2010年06月26日 | Weblog
 国立扶余博物館は24日、同博物館で開催中の「百済中興を夢見て-陵山里寺址」(2010.6.8~8.15)に出展された彩色漆器片(注1)が、石黄(As2S3)を顔料として使用したとみられると発表した。

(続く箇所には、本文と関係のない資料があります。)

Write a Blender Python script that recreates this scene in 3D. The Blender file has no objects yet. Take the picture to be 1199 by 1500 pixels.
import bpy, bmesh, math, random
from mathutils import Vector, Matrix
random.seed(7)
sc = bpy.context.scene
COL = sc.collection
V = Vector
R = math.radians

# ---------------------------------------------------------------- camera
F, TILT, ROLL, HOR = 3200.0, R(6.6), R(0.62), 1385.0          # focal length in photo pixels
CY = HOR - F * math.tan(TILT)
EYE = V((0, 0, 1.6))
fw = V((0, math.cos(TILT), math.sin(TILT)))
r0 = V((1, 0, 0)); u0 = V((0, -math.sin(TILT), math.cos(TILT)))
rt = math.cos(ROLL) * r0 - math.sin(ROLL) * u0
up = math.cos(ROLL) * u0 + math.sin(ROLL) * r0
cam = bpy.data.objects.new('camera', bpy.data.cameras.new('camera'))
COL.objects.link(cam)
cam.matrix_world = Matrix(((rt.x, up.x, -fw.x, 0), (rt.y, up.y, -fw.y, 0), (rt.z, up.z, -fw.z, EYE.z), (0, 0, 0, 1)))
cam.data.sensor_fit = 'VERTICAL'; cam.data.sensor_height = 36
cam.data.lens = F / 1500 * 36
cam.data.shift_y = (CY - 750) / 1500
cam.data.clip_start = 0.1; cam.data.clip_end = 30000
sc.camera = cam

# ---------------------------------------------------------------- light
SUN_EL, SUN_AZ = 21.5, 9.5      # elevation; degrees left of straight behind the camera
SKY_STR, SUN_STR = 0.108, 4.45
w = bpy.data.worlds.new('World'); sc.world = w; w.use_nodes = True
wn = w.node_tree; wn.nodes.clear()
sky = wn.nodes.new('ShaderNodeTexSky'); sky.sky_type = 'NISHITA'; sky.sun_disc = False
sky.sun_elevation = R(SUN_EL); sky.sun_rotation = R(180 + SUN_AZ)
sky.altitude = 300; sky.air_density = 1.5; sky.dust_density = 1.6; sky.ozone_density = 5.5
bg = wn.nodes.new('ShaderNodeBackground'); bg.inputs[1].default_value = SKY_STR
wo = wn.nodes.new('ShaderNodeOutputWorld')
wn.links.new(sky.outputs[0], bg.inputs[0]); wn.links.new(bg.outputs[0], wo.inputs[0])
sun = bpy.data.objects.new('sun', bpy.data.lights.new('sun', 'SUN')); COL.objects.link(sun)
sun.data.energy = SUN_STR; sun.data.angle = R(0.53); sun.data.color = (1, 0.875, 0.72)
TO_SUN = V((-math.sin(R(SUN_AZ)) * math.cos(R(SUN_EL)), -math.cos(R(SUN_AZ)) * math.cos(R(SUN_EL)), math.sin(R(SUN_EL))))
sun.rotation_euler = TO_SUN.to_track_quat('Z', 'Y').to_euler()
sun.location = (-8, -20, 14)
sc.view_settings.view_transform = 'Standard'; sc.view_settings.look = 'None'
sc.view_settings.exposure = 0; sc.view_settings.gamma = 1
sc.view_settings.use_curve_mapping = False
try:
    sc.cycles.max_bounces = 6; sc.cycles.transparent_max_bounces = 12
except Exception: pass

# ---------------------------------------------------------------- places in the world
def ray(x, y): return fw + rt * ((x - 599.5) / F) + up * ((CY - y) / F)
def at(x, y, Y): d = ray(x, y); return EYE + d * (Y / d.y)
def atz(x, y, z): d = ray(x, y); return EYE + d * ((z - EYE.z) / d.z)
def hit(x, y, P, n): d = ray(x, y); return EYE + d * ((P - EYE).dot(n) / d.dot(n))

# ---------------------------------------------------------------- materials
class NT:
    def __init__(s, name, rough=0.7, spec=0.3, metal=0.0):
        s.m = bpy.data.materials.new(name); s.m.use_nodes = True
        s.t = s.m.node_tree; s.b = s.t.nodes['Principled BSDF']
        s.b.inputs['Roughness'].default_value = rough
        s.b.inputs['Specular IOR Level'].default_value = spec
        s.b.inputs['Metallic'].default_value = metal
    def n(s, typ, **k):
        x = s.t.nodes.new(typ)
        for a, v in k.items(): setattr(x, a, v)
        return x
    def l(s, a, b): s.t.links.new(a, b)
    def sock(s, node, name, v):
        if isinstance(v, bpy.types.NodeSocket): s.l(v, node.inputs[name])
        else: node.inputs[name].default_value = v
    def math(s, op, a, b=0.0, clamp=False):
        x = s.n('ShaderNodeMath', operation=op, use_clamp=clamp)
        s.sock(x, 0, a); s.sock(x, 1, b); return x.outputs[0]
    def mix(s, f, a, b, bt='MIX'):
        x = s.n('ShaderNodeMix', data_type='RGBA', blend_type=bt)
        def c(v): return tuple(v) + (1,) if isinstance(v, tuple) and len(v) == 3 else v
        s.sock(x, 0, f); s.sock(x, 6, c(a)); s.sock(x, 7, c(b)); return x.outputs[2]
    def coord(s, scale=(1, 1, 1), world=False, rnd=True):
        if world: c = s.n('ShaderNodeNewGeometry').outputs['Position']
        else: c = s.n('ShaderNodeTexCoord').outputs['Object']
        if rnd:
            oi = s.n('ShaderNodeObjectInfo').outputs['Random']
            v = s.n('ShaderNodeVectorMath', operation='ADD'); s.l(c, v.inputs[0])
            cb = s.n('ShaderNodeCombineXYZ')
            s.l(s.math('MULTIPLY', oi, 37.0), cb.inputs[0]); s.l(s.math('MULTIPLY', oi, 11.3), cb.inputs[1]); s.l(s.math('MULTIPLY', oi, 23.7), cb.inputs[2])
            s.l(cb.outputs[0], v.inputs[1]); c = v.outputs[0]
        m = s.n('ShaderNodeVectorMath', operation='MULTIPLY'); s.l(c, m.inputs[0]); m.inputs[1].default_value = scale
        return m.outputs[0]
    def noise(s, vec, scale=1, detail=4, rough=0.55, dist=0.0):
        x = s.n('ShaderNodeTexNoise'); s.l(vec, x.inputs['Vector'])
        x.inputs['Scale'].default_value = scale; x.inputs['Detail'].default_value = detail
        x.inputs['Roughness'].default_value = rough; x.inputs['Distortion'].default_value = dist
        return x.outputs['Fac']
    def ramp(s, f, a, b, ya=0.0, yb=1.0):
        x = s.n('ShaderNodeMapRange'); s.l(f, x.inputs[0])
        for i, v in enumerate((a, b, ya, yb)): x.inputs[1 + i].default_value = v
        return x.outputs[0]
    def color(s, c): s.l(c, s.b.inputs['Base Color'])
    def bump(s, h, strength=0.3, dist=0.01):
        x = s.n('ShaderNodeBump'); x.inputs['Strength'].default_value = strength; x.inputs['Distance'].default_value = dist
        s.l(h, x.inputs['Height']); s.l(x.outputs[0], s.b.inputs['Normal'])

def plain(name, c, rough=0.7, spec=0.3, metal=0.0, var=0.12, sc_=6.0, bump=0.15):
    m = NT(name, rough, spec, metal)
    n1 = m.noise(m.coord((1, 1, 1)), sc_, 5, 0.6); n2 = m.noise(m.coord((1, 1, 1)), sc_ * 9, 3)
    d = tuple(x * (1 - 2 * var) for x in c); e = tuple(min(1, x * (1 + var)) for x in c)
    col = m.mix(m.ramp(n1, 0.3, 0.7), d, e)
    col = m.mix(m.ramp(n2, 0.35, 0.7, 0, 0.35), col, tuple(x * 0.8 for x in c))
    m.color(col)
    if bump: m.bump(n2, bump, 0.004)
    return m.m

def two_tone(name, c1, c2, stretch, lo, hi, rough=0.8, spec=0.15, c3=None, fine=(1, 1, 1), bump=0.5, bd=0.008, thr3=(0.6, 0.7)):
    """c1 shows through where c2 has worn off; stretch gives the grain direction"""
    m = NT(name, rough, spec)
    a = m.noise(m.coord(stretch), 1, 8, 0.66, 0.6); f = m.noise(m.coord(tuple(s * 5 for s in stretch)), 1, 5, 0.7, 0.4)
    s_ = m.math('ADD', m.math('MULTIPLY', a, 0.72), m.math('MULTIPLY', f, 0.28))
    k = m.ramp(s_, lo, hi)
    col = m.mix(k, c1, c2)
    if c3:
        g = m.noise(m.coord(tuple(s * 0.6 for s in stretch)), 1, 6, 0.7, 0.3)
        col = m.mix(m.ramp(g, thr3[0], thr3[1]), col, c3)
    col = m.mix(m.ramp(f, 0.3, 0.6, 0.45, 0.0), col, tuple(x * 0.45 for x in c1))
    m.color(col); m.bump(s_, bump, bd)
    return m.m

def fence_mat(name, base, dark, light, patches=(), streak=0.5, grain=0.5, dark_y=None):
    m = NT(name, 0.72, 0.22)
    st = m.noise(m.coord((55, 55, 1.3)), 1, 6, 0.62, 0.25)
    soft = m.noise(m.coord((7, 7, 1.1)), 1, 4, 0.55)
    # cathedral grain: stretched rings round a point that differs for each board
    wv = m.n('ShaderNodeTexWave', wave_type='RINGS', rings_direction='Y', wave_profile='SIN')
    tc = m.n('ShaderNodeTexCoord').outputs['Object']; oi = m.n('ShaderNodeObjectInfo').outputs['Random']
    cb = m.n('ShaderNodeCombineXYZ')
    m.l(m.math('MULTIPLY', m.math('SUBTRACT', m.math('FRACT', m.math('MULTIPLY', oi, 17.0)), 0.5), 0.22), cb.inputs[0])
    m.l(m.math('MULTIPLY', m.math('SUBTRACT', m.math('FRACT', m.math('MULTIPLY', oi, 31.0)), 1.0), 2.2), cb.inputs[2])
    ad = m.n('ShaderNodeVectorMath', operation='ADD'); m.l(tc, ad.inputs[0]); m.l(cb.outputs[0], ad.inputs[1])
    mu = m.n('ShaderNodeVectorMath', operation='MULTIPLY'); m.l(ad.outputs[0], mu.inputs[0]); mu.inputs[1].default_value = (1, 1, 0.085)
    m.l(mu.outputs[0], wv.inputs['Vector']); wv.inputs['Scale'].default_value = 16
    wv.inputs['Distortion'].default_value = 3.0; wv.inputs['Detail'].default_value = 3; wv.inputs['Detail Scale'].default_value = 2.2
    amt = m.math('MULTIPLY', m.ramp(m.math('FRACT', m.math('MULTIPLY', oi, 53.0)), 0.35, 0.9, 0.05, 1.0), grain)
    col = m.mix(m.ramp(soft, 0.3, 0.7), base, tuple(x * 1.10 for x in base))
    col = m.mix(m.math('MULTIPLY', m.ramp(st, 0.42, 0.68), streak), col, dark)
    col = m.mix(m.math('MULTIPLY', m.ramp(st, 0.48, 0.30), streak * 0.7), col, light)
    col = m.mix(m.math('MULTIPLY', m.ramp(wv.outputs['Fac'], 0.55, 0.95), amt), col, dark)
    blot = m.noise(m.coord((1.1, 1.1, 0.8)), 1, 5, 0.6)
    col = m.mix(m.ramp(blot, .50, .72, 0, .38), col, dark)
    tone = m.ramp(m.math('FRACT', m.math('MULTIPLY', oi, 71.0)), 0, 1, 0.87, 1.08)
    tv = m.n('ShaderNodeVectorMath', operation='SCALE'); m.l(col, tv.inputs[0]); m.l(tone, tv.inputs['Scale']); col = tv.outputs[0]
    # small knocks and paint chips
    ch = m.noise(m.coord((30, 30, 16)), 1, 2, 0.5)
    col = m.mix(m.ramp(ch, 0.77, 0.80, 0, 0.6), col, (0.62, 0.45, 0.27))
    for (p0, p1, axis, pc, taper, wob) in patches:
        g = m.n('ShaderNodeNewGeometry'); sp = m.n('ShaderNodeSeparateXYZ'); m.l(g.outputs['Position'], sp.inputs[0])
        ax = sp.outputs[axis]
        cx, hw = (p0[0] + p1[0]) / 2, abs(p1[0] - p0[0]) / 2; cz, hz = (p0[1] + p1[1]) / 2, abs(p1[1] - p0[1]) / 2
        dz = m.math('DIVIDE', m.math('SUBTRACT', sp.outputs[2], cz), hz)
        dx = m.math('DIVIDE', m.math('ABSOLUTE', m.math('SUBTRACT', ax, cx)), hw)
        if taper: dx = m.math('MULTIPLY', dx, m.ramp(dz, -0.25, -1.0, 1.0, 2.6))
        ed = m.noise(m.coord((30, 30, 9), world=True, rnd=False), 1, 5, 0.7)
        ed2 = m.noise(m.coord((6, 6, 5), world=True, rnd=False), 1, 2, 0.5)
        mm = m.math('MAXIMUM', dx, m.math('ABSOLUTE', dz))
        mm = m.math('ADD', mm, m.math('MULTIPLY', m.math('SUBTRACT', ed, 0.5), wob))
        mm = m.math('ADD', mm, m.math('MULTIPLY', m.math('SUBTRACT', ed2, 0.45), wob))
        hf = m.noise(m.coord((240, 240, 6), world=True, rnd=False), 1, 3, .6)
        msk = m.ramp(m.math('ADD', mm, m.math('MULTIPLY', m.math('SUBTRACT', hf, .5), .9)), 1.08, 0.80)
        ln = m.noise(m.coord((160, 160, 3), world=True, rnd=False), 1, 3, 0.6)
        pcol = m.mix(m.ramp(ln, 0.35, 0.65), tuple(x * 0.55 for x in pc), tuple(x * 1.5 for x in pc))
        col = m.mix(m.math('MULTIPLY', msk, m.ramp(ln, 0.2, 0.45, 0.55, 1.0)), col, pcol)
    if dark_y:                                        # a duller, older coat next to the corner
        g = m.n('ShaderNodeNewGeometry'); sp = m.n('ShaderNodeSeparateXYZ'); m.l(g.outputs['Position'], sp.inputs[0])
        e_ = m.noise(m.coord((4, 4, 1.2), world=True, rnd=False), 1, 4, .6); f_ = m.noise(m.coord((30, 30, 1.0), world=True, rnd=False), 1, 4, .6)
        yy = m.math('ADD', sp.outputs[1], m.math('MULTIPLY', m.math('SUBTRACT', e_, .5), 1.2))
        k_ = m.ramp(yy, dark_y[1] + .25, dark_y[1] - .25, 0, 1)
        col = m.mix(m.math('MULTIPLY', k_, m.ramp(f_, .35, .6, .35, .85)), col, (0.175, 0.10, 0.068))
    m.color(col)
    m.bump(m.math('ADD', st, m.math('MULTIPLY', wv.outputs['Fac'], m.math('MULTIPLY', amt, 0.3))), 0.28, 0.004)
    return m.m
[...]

百済時代の絵画に広く使われた顔料とみられるとしている。
 この彩色漆器片は、黒色漆生地に黄色と赤色顔料を交互に使って6葉花模様を表現した。
 同博物館がX線蛍光分析器(micro-XRF)を通してこの漆器片を調査した結果、黒漆生地に鉄(Fe)が、赤い花びらの彩色には朱砂(HgS)、黄色の茎と花びらには砒素(As)を含有した石黄が使われたと推定した。
 石黄(석황)は雌黄(자황)、石紫黃(석자황)とも云い、重金属のヒ素を含んで毒性と中毒性が強く、主に黄土とともに黄色顔料としてたくさん使われた。
 中国では4世紀東晋時代末期および敦厚莫高窟で石黄が使われたことが報告されており、日本では正倉院所蔵遺物(注2)および楽浪・石巌里205号墳王旰墓出土漆器(注3)で石黄が検出されている。
[参考:聨合ニュース]

備考:
(注1)1993年に陵山里寺址工房跡から百済金銅大香炉とともに出土したものと思われる。
(注2)香薬に分類されている「雄黄(おおう)」のことと思われる。